### Written problem
Find every line in the records below that holds the word "recreates" and copy it.

******

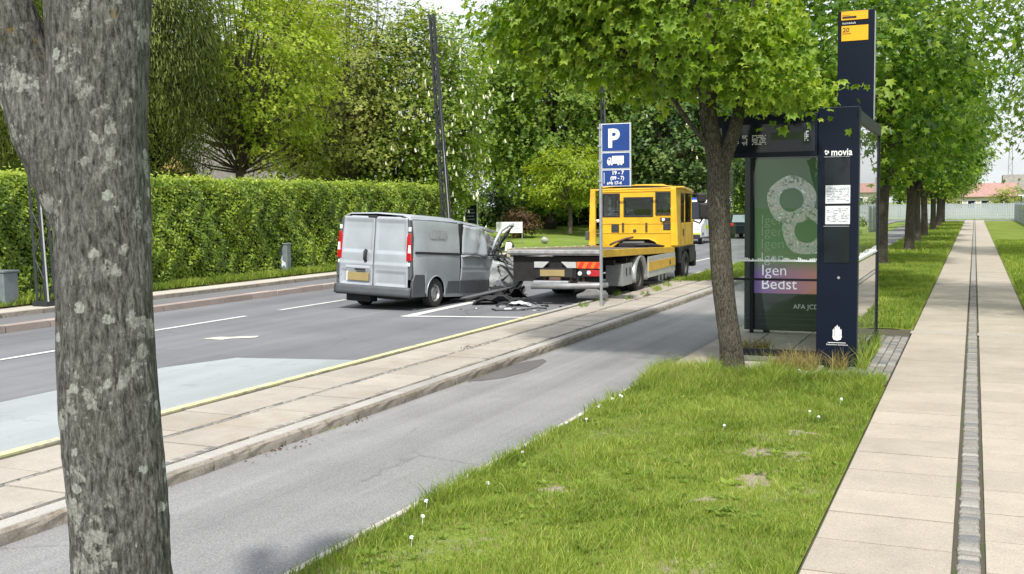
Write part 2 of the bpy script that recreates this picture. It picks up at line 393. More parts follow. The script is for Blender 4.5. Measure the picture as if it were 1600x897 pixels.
M['olive'] = leaf_mat('olive leaf', (.15, .18, .04), (.28, .32, .07), (.46, .49, .13), .45, .5, .3, .6)
M['chestnut'] = leaf_mat('chestnut leaf', (.10, .17, .022), (.22, .32, .045), (.38, .47, .09), .45, .45, .3, .5)
M['deep'] = leaf_mat('deep green leaf', (.065, .14, .02), (.17, .27, .04), (.31, .41, .075), .45, .5, .3, .4)
M['dark'] = leaf_mat('dark leaf', (.03, .068, .018), (.075, .14, .03), (.17, .24, .06), .25, .5, .3, .4)
M['conifer'] = leaf_mat('drooping conifer needles', (.055, .075, .022), (.13, .165, .042), (.24, .29, .075), .35, .6, .2, .5)
M['bronze'] = leaf_mat('bronze shrub leaf', (.05, .03, .018), (.11, .065, .035), (.17, .11, .05), .25, .5, .3, .5)
M['blossom'] = simple('chestnut candle blossom', (.72, .72, .56), .8, 0, .1, 20)
M['grass'] = leaf_mat('grass blade', (.07, .13, .02), (.225, .31, .042), (.47, .52, .14), .4, .55, .25, .8)
M['straw'] = leaf_mat('dry grass blade', (.18, .14, .05), (.32, .26, .11), (.5, .43, .2), .3, .7, .2)
M['puff'] = simple('dandelion clock', (.8, .8, .78), .9)
M['house_wall'] = simple('ochre render', (.55, .38, .15), .9, 0, .1, 2)
M['pale_wall'] = simple('pale render', (.62, .58, .52), .9, 0, .08, 2)
M['brick'] = simple('tan brick wall', (.42, .24, .12), .9, 0, .15, 5)
M['roof_grey'] = simple('grey fibre cement roof', (.25, .235, .22), .85, 0, .2, 3)
M['roof_red'] = simple('red tile roof', (.34, .20, .17), .85, 0, .15, 3)  # desaturated: distance haze is put into the tile colour
M['fence_wood'] = simple('weathered fence boards', (.33, .37, .38), .85, 0, .2, 4)

# ------------------------------------------------------------------ text and flat print
def text_obj(body, size, mat, parent, loc, rz=0, align='LEFT', name='lettering', sx=1.0, bold=0.0, extr=.0012):
    cu = bpy.data.curves.new(name, 'FONT'); cu.body = body; cu.size = size; cu.extrude = extr; cu.align_x = align; cu.offset = bold
    cu.resolution_u = 3
    t = bpy.data.objects.new('tmp', cu); COL.objects.link(t)
    dg = bpy.context.evaluated_depsgraph_get(); dg.update()
    me = bpy.data.meshes.new_from_object(t.evaluated_get(dg)); bpy.data.objects.remove(t)
    me.materials.clear(); me.materials.append(mat)
    o = bpy.data.objects.new(name, me); COL.objects.link(o); o.parent = parent
    o.matrix_local = Matrix.Translation(Vector(loc)) @ Matrix.Rotation(rz, 4, 'Z') @ Matrix.Rotation(R(90), 4, 'X') @ Matrix.Diagonal((sx, 1, 1, 1))
    return o

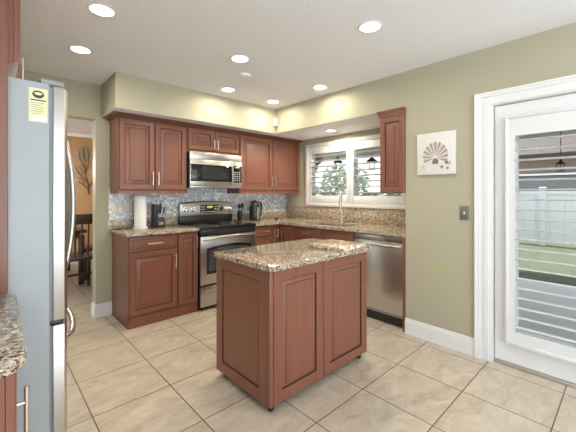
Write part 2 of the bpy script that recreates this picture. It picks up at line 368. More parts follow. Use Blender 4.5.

******

### Answer to this exercise
Write part 2 of the bpy script that recreates this picture. It picks up at line 393. More parts follow. The script is for Blender 4.5. Measure the picture as if it were 1600x897 pixels.
Write part 2 of the bpy script that recreates this picture. It picks up at line 368. More parts follow. Use Blender 4.5.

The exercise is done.